Ni tan pacífico, ni tan manso, ni tan lluvioso, ni tan lleno de pastelitos y de negros pintados con corcho quemado. Mayo de 1810 no fue como lo pintan los actos escolares.
El escritor Andrés Rivera pintó un maravilloso fresco sobre esos tiempos: “En una tierra de vacas, contrabandistas y evasores de impuestos, ausente la base social que los respaldase, confiaron al futuro su venganza y su reivindicación.

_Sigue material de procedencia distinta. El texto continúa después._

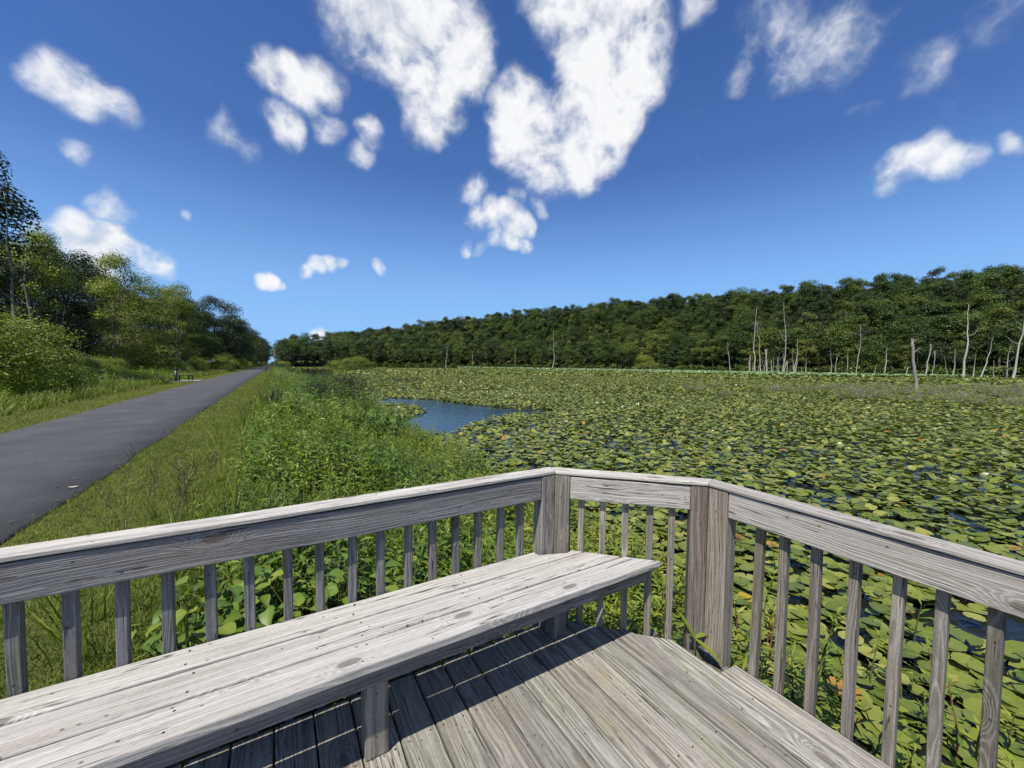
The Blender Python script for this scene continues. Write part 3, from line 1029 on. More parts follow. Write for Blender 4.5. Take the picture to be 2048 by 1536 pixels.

Escribieron sus proclamas en La Gazeta de Buenos Aires; trazaron, en la penumbra de la clandestinidad, un plan de operaciones que Maquiavelo hubiese aprobado; colgaron de un poste a Martín de Alzaga y fusilaron a Santiago de Liniers, dos de las cabezas más prestigiosas de la contrarrevolución; fundaron regimientos; liberaron esclavos, pardos y morenos, y con ellos conocieron la derrota en Huaqui, Vilcapugio, Ayohuma, y triunfaron, sobre los ejércitos monárquicos, en Tucumán y Salta, en Florida y Chiquitas y Chacabuco. Y, llegado el momento, no rehusaron ser implacables. Eso se les reprochó a los revolucionarios de mayo: que fueran implacables”.
Nuestra revolución de mayo no se hizo tomando té en la casa de Mariquita Sánchez de Thompson. Por el contrario, corrió sangre, hubo persecusión, mientras se propagaban las ideas sobre el porqué de habernos separado de la metrópoli española.
“Si los pueblos no se ilustran, si no se vulgarizan sus derechos, si cada hombre no conoce lo que vale, lo que puede y lo que sabe, nuevas ilusiones sucederán a las antiguas y después de vacilar algún tiempo entre mil incertidumbres, será tal vez nuestra suerte, mudar de tiranos, sin destruir la tiranía”, planteaba Mariano Moreno respecto de las obligaciones que la revolución imponía a los dirigentes.
Tan vigentes, las palabras de Moreno nos hacen pensar en los asuntos pendientes que la revolución tiene que refrescar.